A recently published book on the First World War - Wales and World War One - by Myddfai author Robin Barlow has been named W H Smith Book of the Month (Wales) for January and also Museums Book of the Month.

This year is the centenary of the outbreak of the War to end all Wars and there are hundreds of books on the history of that momentous event but Robin Barlow’s is the first work devoted solely to the part and role played by Welsh men and women.

The book includes extracts from diaries and letters not previously published and is an unique addition to the extensive catalogue of books on the war.

Huw Bowen, Professor of Modern History at Swansea University stressed the book’s relevance and importance.

“This is a very important book because it is the first in English to consider Wales as whole during the First World War,” said Professor Bowen.

“As such it draws together an immense amount of new material, and its great strength is the depth and detail which allows Robin Barlow to demolish many of the long-standing myths that have shaped our view of Wales and the Great War.”

“The book is rich in fresh insights and readers will be indebted to the author for the many hours he has spent in archives and record offices unearthing the evidence that underpins his analysis.”

“To bring all of that evidence together so effectively represents a very considerable achievement, and I have no doubt that the book will remain as the standard work on the subject for many years to come.”

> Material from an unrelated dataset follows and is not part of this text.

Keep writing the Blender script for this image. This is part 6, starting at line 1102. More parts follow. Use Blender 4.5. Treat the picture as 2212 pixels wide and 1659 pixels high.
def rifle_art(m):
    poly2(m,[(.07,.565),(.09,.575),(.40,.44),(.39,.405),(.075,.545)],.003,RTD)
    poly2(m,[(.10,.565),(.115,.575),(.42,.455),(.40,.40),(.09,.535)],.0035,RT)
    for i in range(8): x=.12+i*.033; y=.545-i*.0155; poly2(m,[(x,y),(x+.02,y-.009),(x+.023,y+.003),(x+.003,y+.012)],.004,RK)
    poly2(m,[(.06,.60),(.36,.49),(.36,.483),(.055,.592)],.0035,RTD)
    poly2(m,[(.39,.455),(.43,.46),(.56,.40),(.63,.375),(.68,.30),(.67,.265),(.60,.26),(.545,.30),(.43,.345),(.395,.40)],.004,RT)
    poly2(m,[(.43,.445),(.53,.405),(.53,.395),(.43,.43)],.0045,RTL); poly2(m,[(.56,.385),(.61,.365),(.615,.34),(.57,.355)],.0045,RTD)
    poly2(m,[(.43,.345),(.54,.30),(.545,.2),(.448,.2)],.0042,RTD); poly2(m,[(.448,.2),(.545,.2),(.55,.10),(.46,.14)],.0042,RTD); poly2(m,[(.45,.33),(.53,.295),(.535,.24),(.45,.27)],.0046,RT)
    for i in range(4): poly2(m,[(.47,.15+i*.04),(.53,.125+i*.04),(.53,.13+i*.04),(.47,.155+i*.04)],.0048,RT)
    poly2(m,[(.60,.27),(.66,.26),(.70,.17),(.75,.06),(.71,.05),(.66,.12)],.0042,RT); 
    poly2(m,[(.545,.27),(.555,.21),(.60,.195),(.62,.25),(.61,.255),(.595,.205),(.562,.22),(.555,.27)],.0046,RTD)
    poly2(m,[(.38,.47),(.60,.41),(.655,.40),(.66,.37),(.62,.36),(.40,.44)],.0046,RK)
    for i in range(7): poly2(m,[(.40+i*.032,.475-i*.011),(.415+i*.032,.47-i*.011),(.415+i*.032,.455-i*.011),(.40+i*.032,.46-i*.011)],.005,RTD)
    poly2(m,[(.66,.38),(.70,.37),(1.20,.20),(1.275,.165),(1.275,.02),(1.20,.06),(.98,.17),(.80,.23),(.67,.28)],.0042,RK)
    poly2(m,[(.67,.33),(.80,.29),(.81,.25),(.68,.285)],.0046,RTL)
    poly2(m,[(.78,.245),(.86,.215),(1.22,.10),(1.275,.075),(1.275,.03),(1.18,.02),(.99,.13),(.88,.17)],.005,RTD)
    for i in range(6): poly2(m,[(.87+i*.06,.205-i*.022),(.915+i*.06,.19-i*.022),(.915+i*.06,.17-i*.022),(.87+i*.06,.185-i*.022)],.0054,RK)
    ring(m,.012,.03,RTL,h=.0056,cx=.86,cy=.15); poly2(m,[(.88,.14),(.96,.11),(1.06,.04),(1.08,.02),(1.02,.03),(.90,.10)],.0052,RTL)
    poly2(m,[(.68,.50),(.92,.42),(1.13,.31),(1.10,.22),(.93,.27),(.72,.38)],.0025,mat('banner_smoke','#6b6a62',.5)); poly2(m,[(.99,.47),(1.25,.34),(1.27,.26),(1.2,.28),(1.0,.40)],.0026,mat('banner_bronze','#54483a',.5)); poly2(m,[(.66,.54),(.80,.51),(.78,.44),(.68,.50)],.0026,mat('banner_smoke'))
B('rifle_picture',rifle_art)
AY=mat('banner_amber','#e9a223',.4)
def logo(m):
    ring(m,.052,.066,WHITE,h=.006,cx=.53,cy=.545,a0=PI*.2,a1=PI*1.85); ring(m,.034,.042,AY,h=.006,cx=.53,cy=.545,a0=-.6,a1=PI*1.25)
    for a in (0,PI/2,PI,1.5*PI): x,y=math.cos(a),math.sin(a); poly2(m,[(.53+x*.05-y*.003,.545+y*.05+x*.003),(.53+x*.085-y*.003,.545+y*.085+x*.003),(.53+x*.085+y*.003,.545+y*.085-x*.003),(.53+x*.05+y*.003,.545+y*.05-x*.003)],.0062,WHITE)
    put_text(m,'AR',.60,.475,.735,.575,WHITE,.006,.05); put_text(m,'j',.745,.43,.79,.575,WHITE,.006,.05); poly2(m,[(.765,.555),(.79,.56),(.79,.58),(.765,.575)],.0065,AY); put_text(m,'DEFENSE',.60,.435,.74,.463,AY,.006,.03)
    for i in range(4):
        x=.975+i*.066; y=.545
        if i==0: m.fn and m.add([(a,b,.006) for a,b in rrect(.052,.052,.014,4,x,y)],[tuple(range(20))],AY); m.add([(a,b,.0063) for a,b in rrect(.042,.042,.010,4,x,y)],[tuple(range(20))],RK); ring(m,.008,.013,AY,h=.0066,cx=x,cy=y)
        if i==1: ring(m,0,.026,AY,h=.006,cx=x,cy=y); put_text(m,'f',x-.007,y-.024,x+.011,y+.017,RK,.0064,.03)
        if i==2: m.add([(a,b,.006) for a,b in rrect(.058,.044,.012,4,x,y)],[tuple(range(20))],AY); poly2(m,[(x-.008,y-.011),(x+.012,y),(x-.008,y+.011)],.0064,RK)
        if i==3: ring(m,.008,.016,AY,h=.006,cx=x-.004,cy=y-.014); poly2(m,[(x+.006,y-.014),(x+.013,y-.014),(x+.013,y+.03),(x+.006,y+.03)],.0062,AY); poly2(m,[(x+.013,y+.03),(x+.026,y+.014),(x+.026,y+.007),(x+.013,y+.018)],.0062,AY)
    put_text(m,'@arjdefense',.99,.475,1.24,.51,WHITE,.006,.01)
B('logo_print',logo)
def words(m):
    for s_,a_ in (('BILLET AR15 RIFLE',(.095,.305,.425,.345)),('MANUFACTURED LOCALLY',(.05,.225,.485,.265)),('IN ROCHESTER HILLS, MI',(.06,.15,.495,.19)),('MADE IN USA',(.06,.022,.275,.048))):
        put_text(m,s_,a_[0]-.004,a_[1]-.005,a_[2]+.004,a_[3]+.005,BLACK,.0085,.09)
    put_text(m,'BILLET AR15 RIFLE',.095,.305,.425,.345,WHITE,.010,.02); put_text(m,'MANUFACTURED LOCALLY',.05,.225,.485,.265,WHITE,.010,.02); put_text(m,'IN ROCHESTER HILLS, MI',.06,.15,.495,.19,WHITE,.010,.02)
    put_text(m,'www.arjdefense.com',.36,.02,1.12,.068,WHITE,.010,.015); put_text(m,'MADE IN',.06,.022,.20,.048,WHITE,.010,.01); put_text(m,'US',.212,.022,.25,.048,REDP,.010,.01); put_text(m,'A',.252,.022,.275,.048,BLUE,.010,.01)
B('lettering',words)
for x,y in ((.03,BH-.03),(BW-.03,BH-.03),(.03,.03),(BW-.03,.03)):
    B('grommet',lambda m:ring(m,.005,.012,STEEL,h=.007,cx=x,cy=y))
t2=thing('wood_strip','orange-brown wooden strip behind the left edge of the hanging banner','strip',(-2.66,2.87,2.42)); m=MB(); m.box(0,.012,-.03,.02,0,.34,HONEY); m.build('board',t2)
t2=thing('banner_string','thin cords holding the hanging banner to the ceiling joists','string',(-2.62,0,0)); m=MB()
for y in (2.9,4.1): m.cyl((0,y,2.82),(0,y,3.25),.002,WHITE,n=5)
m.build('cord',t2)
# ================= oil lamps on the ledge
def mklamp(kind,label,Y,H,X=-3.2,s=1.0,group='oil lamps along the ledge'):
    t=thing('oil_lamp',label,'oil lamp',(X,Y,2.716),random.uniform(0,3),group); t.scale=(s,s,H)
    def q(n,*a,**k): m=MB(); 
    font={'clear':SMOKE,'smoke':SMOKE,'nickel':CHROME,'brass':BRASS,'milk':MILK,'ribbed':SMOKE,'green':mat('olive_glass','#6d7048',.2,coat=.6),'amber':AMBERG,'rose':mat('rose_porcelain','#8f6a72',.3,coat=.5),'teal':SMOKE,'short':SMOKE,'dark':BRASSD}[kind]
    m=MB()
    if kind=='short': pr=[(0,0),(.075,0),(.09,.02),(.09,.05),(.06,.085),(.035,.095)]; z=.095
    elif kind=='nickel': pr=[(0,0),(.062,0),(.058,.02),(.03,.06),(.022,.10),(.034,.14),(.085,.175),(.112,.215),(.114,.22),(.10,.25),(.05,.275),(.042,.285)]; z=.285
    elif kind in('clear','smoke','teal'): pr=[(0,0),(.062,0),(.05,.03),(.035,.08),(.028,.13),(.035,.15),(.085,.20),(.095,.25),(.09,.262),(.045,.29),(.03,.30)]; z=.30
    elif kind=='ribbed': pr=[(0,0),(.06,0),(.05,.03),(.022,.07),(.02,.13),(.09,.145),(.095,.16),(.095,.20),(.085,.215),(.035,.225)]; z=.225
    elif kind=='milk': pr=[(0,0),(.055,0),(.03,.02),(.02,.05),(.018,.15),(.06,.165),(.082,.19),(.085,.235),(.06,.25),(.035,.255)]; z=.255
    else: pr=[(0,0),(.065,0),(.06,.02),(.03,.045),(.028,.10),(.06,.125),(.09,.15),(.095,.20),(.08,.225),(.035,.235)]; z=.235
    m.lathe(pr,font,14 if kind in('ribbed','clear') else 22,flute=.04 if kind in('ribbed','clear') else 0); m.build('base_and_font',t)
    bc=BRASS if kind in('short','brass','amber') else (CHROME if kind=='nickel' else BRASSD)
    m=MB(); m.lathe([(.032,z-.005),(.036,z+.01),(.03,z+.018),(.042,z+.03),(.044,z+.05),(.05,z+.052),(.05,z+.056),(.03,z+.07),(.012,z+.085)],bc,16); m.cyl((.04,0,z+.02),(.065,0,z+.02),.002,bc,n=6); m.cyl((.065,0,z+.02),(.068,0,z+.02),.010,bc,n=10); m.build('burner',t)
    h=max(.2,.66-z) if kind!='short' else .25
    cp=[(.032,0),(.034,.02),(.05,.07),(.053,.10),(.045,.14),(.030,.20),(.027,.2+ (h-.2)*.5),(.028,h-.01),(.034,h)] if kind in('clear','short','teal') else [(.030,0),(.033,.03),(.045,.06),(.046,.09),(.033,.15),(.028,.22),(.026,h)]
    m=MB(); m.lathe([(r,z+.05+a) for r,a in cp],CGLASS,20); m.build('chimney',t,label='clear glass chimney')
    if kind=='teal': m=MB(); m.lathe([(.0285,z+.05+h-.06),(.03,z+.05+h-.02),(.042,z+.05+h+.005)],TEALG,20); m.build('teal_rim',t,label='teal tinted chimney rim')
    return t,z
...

More than 270.000 Welshmen enlisted for action in France and Belgium, As well as the Middle and Far East, Turkey and Africa. Over 30,000 lost their lives.

The author – a graduate of Swansea University and former headmaster and higher education advisor who has retired to Myddfai - analyses the conditions, atmosphere and happenings on the home front in Wales in response to the war and recounts what happened abroad to the men and women of the Principality.

The book offers a unique insight into the events of 1914 to 1918 to those in Wales whose relations and family played any role in the war - at home or abroad - and even more poignantly to the relatives of those who sacrificed their lives for the cause.

There are numerous points of local reference throughout the book for residents of the Amman and Towy valleys, with photographs of crowds gathered at Llandeilo Station awaiting a troop train, and of a Royal Welsh Fusilier with the regimental goat in Llandeilo prior to the outbreak of war, the temporary grave in Egypt of Alcwyn Evans 24th Battalion Welsh Regiment, a native of Llanarthne and the grave registration of Thomas Lewis, Rhyw Fach, Manordeilo.

Another photo shows German prisoners of war with quarry workers at the Llandybie Limeworks

The book details Wales’s response to the outbreak of war, voluntary recruitment, the foundation and recruitment of the 38th (Welsh) division and the Battle of Mametz Wood, the Gallipoli campaign, and what particularised the Welsh soldier – 22% of whom were miners.

Supported by a vast and impressive array of illustrations and photos which in turn will draw interest from villages and towns from all parts of Wales highlight that there were few parts of the country and few Welshmen unaffected by war.